For a nation like Nigeria, what Kumar’s framework does is to demand a reframing of how literacy is taught. Interactive apps in Kenya’s informal settlements use local languages and gamification to teach reading, demonstrating that curiosity-driven methods can accelerate basic skill acquisition.
Instead of blanket university expansion, Nigeria could do these three things for a start – invest in:
• Community Learning Hubs: Spaces where youth access online courses, mentorship, and tools (3D printers, farming equipment) to solve local problems.
• Skill Certification Networks: Partnerships between industries and vocational centres to certify competencies (e.g., coding, renewable energy installation) without requiring degrees.
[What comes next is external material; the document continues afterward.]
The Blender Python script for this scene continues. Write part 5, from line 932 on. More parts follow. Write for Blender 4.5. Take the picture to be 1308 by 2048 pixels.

• Teacher Cooperatives: Decentralised networks allowing educators to share resources and innovate beyond bureaucratic constraints.
Senators advocating more universities might benefit from epistemic humility. By engaging with out-of-school girls in Kano or unemployed graduates in Lagos, Abuja or Port Harcourt, they could learn a thing or two about the needs of the unemployed — microgrants for startups, re-skilling workshops.
Not knowing as a path to re-imagination
Shruthi Kumar’s “power of not knowing” offers Nigeria and her Senators, not a dismissal of formal education, but a pair of lens to question inherited systems. It challenges policymakers to admit, “We don’t know how to fix this yet,” opening space for limitless innovation. By combining urgent literacy efforts with pedagogical models that prize curiosity over credentials, Nigeria could transform its crisis into a laboratory for educational renewal. The call to abolish formal education is not a rejection of formal learning — it is a demand to unlearn colonial rigidity and embrace the fertile uncertainty of not knowing.